Luis Suarez was again Uruguay's hero in a major knock-out match, but this time with his feet. He bagged both goals early in the second half before any chance of a Peruvian fightback were dashed by a red card for Juan Vargas. His first came eight minutes after the break following a long range speculator from Diego Forlan which Raul Fernandez couldn't hold. Suarez reacted quickest to it, but still had work to do from a very tight angle to stick it in the back of the net. A couple of minutes later and a neat ball over the top caught the Peru centre backs napping and Suarez raced through, took it round the advancing Fernandez and rolled it in from the edge of the box, absolutely dead weight. An elbow from Vargas on Sebastian Coates was obvious to everybody, especially the referee who wasn't above three yards away, and he was on his way. Uruguay remain on course for a record 15th Copa, but Peru have won a lot of friends on their path through the competition.

Paraguay 0-0 Venezuela (Paraguay win 5-4 on penalties)

Having seen off Brazil by virtue of penalty kicks, Paraguay had to resort to them once again to beat Venezuela. The Vinotinto had much the better of the game during the 120 minutes, especially after the extra time dismissal of Joanthan Santana. They hit the frame of the goal three times in total and had an Oswaldo Vizcarrondo header in the back of the net, only for a pretty harsh offside call to bring play back. Two players were in offside positions, but far enough away to be deemed inactive. Substitute Miku and skipper Juan Arango both saw free-kicks come back off the woodwork in stoppage time at the end of the 90 minutes as Paraguay seemed content to hang on. When Santana got a second caution late in the first period of extra time, all attacking intent left Paraguay as they entrusted the exceptional Justo Villar to save them in the shoot-out.
Nestor Ortigoza was up first for Paraguay and put away an excellent penalty, replied to in kind by Giancarlos Maldonado. Two more top drawer penalties followed from Lucas Barrios and José Grandanos. Cristian Riveros put Paraguay back on top, again in the top corner, before a weak effort from Paulo de Silva was easily saved by Villar. Osvaldo Martinez made the advantage count by smashing his penalty in off the underside of the bar and though Pablo Zeballos scored his, Dario Veron knew his spot kick could win it. He put his foot right through it to send Paraguay to their first final in 32 years.
It didn't end there though as the mother and father of all scraps broke out, involving players and staff from both sides that took some time for police and security to get under control. Venezuela coach Cesar Farias blamed Paraguayan provocation and organisers clearly agreed as Paraguay coach Gerardo Martino was hit with a two-match touchline ban for his part in the melée and will sit out the final.

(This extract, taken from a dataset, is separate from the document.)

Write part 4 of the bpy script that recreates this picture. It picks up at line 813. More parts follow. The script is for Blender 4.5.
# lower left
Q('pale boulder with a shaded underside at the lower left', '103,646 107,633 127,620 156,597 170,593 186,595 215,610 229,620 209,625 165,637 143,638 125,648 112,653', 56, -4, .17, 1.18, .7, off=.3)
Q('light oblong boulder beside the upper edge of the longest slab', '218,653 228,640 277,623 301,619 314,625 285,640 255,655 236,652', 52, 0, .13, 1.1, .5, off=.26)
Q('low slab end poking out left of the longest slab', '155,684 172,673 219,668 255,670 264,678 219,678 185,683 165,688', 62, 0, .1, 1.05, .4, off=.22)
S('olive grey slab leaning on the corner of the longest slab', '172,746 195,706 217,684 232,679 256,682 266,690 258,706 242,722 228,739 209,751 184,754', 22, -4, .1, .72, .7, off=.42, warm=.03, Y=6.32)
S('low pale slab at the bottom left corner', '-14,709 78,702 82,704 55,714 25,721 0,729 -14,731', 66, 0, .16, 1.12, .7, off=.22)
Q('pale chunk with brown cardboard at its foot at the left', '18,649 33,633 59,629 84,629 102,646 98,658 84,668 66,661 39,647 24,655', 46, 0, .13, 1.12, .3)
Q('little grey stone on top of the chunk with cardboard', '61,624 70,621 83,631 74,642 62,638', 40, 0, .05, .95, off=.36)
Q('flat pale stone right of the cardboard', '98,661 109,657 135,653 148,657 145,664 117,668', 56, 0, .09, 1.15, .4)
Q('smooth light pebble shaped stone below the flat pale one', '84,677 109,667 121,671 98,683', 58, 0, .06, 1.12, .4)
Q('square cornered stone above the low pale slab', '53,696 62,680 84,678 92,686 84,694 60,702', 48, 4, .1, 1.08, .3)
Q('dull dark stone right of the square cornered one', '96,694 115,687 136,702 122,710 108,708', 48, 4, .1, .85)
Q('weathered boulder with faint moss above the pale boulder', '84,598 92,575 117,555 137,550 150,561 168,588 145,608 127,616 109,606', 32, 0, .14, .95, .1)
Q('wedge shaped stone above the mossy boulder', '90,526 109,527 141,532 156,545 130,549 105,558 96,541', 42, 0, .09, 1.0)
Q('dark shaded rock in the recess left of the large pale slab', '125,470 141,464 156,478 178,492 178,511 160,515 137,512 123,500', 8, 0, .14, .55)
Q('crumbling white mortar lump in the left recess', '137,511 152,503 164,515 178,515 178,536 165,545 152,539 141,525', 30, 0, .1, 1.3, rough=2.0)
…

So Peru and Venezuela play-off for third place - always entertaining games these - in La Plata on Saturday July 23 at 20:00 BST. Few people thought either would get this far and it is the furthest Venezuela have ever gone, but they can be considered unlucky not to have been contesting the final. They have improved out of sight over the last few years. Peru have defied everybody, not least Claudio Pizarro and Jefferson Farfán, in getting to the semis. It should be a cracker. We fancy Venezuela.
24 hours later at the Monumental, Paraguay and Uruguay play the decider. Clever money says Uruguay, but Paraguay are made of stern stuff and have one of the players of the tournament in their skipper and inspirational goalkeeper Justo Villar. You get the feeling that if Uruguay are going to win it, they'll have to do it in normal time. And if it goes to penalties, bet against Paraguay at your peril.